There is nothing like topping a meal with a few fermented vegetables.

Great for the gut, yeah... but how about those taste buds!!!

I'm all for gut health but my motivation is taste.

When I google kimchi recipes I see all sorts of ingredients that I don't have nor that I want to keep. When I make the occasional kimchi, it is also with substitute ingredients that I am using for other recipes at the time. Sometimes I use miso for flavour and fermentation accelerator, this one I didn't though. It has fish sauce in it. I figured if the Koreans are using shrimp paste, I'll try fishy sauce!

The other thing I notice about online recipes as that they use quantities to make enough kimchi to feed an army.

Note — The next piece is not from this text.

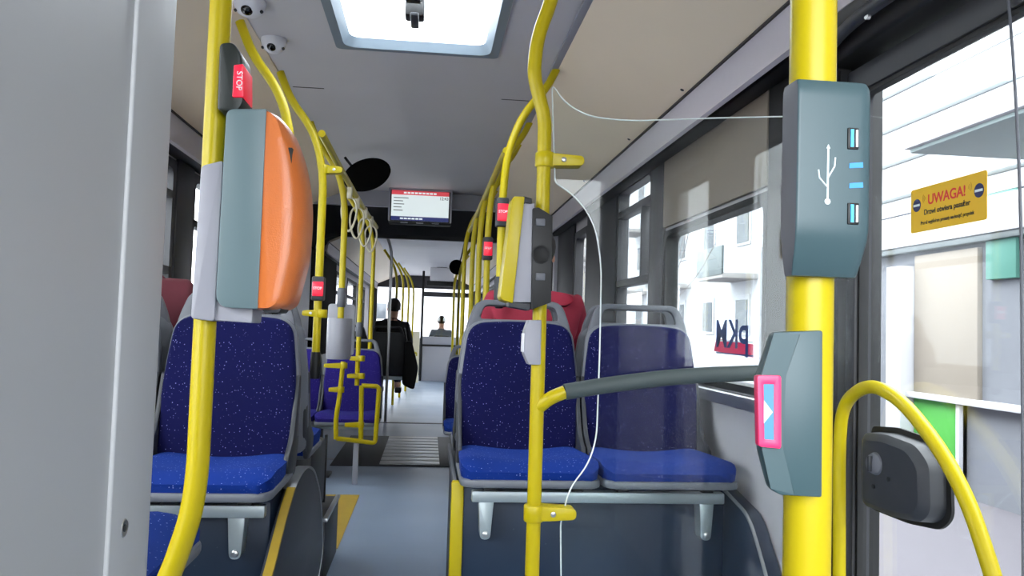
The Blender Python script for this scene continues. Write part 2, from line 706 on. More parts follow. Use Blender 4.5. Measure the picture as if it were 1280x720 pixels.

We are 3 people, and only 2 of us eat kimchi. We love kimchi but not all the time. So I just make one jar - it lasts a week or two and then we're not looking for kimchi for a while.

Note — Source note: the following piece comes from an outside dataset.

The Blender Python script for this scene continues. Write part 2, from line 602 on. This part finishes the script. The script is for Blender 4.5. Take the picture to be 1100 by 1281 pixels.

At the time of making, we had already eaten the napa cabbage that I had purchased for the kimchi making session so I used red cabbage instead.

Ingredients

1/4 of a red cabbage

himalayan salt

Roughly chop the cabbage and in a big plastic bowl, sprinkle with salt, roll it over a few times, put a lid on it and put in the fridge for a few days. (alternatively, you can leave it on the bench for an hour or so and make on the same day).

1 grated carrot

2 fine chopped shallot

2 tsp minced ginger

1 tsp garlic

1/8 cup of fish sauce

1 tsp brown sugar

1 tsp hot chilli (more if you like it hot)

Mix the ingredients well and let sit for half hour or so, then pour into the cabbage bowl and squeeze and turn a few times until the cabbage is completely covered. (PS, you need super clean hands or gloves for this process).

Push the mixture into your glass jar and push down hard with a skewer. Squeeze out any space.

Slowly pour filtered water into the remaining gaps.

I left my kimchi out on the bench for a couple of days because we are in winter and our kitchen is pretty cool.

In a warmer climate, I would leave it out for a day and then refrigerate for a week.

Taste test it and decide if today is the day to enjoy your kimchi. If not quite there, try it again the next day.

Fermentation all depends on the conditions.

We have topped our asian rice meals, omelette, poached egg on toast, baked veg wrap and all sorts with our kimchi during the last week.

It's super versatile, super delicious and super good for you!